DATA FOR THIS EXERCISE
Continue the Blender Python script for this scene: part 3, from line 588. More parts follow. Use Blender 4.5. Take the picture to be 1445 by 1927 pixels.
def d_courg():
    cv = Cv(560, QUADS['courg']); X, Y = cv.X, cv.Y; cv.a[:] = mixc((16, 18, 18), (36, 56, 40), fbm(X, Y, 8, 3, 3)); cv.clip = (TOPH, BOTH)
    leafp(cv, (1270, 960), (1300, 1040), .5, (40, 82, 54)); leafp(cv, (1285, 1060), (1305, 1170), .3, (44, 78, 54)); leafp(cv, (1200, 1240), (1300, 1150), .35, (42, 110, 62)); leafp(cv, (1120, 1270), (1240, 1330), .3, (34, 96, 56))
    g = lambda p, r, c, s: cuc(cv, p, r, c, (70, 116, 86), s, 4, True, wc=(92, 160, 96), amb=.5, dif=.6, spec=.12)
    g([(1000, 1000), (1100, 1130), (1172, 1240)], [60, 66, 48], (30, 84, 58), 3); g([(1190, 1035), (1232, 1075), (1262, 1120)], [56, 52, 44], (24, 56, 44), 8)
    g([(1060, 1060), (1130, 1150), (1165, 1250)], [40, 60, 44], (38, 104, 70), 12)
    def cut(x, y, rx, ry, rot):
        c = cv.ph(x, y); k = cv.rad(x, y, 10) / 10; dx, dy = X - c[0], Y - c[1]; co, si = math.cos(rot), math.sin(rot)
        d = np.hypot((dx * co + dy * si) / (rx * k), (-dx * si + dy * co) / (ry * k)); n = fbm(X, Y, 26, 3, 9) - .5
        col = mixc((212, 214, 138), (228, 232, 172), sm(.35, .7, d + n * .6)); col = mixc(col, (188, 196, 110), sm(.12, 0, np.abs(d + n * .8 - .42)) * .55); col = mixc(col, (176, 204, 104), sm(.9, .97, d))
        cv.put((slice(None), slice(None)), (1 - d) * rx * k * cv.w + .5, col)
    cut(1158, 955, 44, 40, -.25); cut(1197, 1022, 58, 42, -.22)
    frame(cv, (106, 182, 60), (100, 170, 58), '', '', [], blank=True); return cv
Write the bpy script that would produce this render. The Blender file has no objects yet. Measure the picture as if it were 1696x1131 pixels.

PROBLEM TO WORK ON
Retype the listing. Match it exactly.

IN RESPONSE
Continue the Blender Python script for this scene: part 3, from line 588. More parts follow. Use Blender 4.5. Take the picture to be 1445 by 1927 pixels.
def d_courg():
    cv = Cv(560, QUADS['courg']); X, Y = cv.X, cv.Y; cv.a[:] = mixc((16, 18, 18), (36, 56, 40), fbm(X, Y, 8, 3, 3)); cv.clip = (TOPH, BOTH)
    leafp(cv, (1270, 960), (1300, 1040), .5, (40, 82, 54)); leafp(cv, (1285, 1060), (1305, 1170), .3, (44, 78, 54)); leafp(cv, (1200, 1240), (1300, 1150), .35, (42, 110, 62)); leafp(cv, (1120, 1270), (1240, 1330), .3, (34, 96, 56))
    g = lambda p, r, c, s: cuc(cv, p, r, c, (70, 116, 86), s, 4, True, wc=(92, 160, 96), amb=.5, dif=.6, spec=.12)
    g([(1000, 1000), (1100, 1130), (1172, 1240)], [60, 66, 48], (30, 84, 58), 3); g([(1190, 1035), (1232, 1075), (1262, 1120)], [56, 52, 44], (24, 56, 44), 8)
    g([(1060, 1060), (1130, 1150), (1165, 1250)], [40, 60, 44], (38, 104, 70), 12)
    def cut(x, y, rx, ry, rot):
        c = cv.ph(x, y); k = cv.rad(x, y, 10) / 10; dx, dy = X - c[0], Y - c[1]; co, si = math.cos(rot), math.sin(rot)
        d = np.hypot((dx * co + dy * si) / (rx * k), (-dx * si + dy * co) / (ry * k)); n = fbm(X, Y, 26, 3, 9) - .5
        col = mixc((212, 214, 138), (228, 232, 172), sm(.35, .7, d + n * .6)); col = mixc(col, (188, 196, 110), sm(.12, 0, np.abs(d + n * .8 - .42)) * .55); col = mixc(col, (176, 204, 104), sm(.9, .97, d))
        cv.put((slice(None), slice(None)), (1 - d) * rx * k * cv.w + .5, col)
    cut(1158, 955, 44, 40, -.25); cut(1197, 1022, 58, 42, -.22)
    frame(cv, (106, 182, 60), (100, 170, 58), '', '', [], blank=True); return cv
Write the bpy script that would produce this render. The Blender file has no objects yet. Measure the picture as if it were 1696x1131 pixels.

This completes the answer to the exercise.